I can't claim credit for discovering it, but around here there is (was?) a puzzle that involved the geometric relationship of the earth to the sun. Except that the equations used by the CO assumed that the earth is a sphere. A more experienced puzzler pointed out to the CO that using a more accurate model of the earth's shape produces a different solution, and now the puzzle specifically tells you to assume that the earth is a sphere.

I believe that was me correcting the CO.  :D

I have found many, many puzzles with errors both big and small in them. Having created a pretty large number of complex puzzles, errors are pretty likely.  I always have someone play-test my cache puzzles before I put them out.

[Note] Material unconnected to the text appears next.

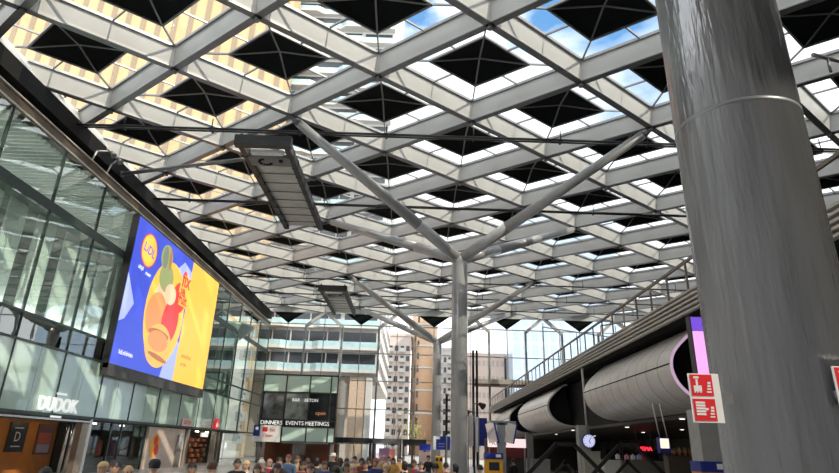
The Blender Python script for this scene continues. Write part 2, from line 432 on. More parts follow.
# ------------------------------------------------------------------ advertising screen
def emitmat(name, col, s=1.0): return mat(name, tuple(c*.6 for c in col), .3, 0, .03, 2, emit=col, estr=s)
ES = .62
SB = emitmat('screen_blue', (.045, .08, .60), ES); SY = emitmat('screen_yellow', (1, .53, .07), ES); SBL = emitmat('screen_pale_blue', (.38, .45, .92), ES)
SR = emitmat('screen_red', (.85, .05, .05), ES); SO = emitmat('screen_orange', (.95, .30, .10), ES); SW = emitmat('screen_white', (.9, .9, .95), ES)
SG = emitmat('screen_olive', (.32, .36, .14), ES); SP = emitmat('screen_peach', (1, .55, .35), ES); SD = emitmat('screen_brown', (.45, .16, .06), ES); SGR = emitmat('screen_gold', (.95, .47, .10), ES)
XS = XW+.55
t = thing('advertising_screen', (XW, 47.6, 6.6), 'large lit advertising screen in blue and yellow with a fruit drink on the left wall', 'screen')
Y0, Y1, Z0, Z1 = 37.5, 55.2, 6.68, 16.9
MB().span((XW+.06, Y0-.05, Z0-.3), (XS-.02, Y1+.25, Z1+.12)).build('frame', DARKSTEEL, t)
MB().span((XW+.2, Y0-.05, Z0-.75), (XS+.02, Y1+.25, Z0)).build('bottom_ledge', mat('ledge_grey', (.07, .065, .065), .5), t)
def scr(name, m, pts, k=1):
    b = MB(); b.face([(XS+.004*k, y, z) for y, z in pts]); return b.build(name, m, t)
W_, H_ = Y1-Y0, Z1-Z0
def uv(u, v): return (Y0+W_*u, Z0+H_*v)
def ell(u, v, ru, rv, rot=0, n_=28):
    out = []
    for q in range(n_):
        a = 2*PI*q/n_; x = ru*W_*math.cos(a); y = rv*H_*math.sin(a)
        c, s = math.cos(rot), math.sin(rot); p = uv(u, v); out.append((p[0]+x*c-y*s, p[1]+x*s+y*c))
    return out
scr('display', SB, [uv(0, 0), uv(1, 0), uv(1, 1), uv(0, 1)], 0)
scr('display_light_ray', SBL, [uv(0, .60), uv(.09, .42), uv(.04, .30), uv(0, .27)], 1)
scr('display_light_ray', SBL, [uv(.44, .0), uv(.585, .0), uv(.59, .3), uv(.50, .34)], 1)
scr('display_light_ray', SBL, [uv(.40, .80), uv(.50, .94), uv(.597, .90), uv(.595, .70)], 1)
scr('display_yellow_side', SY, [uv(.585, 0), uv(1, 0), uv(1, 1), uv(.60, 1)], 2)
scr('drink_backdrop', SY, ell(.385, .47, .20, .40, -.08), 3)
scr('fruit', SP, ell(.36, .56, .11, .16), 4); scr('fruit', SO, ell(.30, .42, .10, .17, .3), 5); scr('fruit', SR, ell(.445, .43, .085, .19, -.3), 6)
scr('fruit', SR, ell(.50, .64, .075, .12, .2), 7); scr('fruit', SG, ell(.33, .72, .075, .11), 8); scr('fruit', SP, ell(.40, .62, .06, .08), 9)
scr('leaf', SG, ell(.30, .865, .06, .10, .1), 9); scr('leaf', emitmat('screen_grey_green', (.2, .24, .16), ES), ell(.285, .86, .028, .085, .1), 10); scr('leaf', SD, ell(.335, .87, .012, .085, .1), 10)
scr('glass_cup', SGR, ell(.37, .215, .13, .16), 10); scr('glass_cup', SD, ell(.355, .295, .105, .035), 11); scr('glass_cup', SO, ell(.36, .245, .10, .075), 12); scr('glass_cup', SD, ell(.38, .13, .10, .02, -.1), 13)
scr('logo_rim', SR, ell(.128, .822, .072, .122), 4); scr('logo_disc', SY, ell(.128, .822, .066, .113), 5)
def wtext(nm, s, size, m, u, v, k=8, rot=0, al='CENTER', shear=0, bold=.012):
    y, z = uv(u, v)
    text(nm, s, size, m, frame_mtx((XS+.004*k, y, z), (0, math.cos(rot), math.sin(rot)), (0, -math.sin(rot), math.cos(rot))), t, .002, al, shear, bold)
wtext('logo_lettering', 'LiDL', .95, SB, .128, .822, 8, -.12, shear=.1)
wtext('slogan', 'altijd', .42, SW, .085, .675, 8); wtext('slogan', 'meer', .42, SW, .155, .66, 8)
wtext('headline', 'fix', 1.75, SR, .545, .80, 16, bold=.03); wtext('headline', 'je', 1.35, SR, .525, .705, 16, bold=.03); wtext('headline', 'fruit', 1.15, SR, .53, .635, 16, bold=.03)
scr('headline_patch', SY, ell(.54, .70, .06, .16, -.05), 15)
scr('arrow', SR, [uv(.495, .585), uv(.57, .585), uv(.53, .52)], 16)
wtext('small_print', 'lidl.nl/drinks', .42, SW, .105, .085, 8); wtext('small_print', 'zomerfruit', .5, SD, .70, .215, 8); wtext('small_print', 'per glas', .4, SD, .68, .15, 8)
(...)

That catches most, but not all, of the errors.  Fixing errors as soon as they are found, *and making the correction on the cache page itself, not as a note*, is important. There will inevitably be errors, but they can be minimized.

Conceptual errors are more difficult to address.  For example, I recently tried to solve a cache that used atomic masses from the periodic table. It is pretty clear that the creator didn't understand how the atomic masses of the elements are determined, and how those can (and do) change fairly regularly.

Coordinate calculations making bad assumptions about UTM, and spherical earths, etc. are also very common.  Puzzles using one source for locations of e.g. cities are another conceptual problem.

Whenever I encounter a cache with careless errors, it makes me annoyed.  If the puzzle creator didn't care enough to double-check their puzzle; why should I care enough to solve it?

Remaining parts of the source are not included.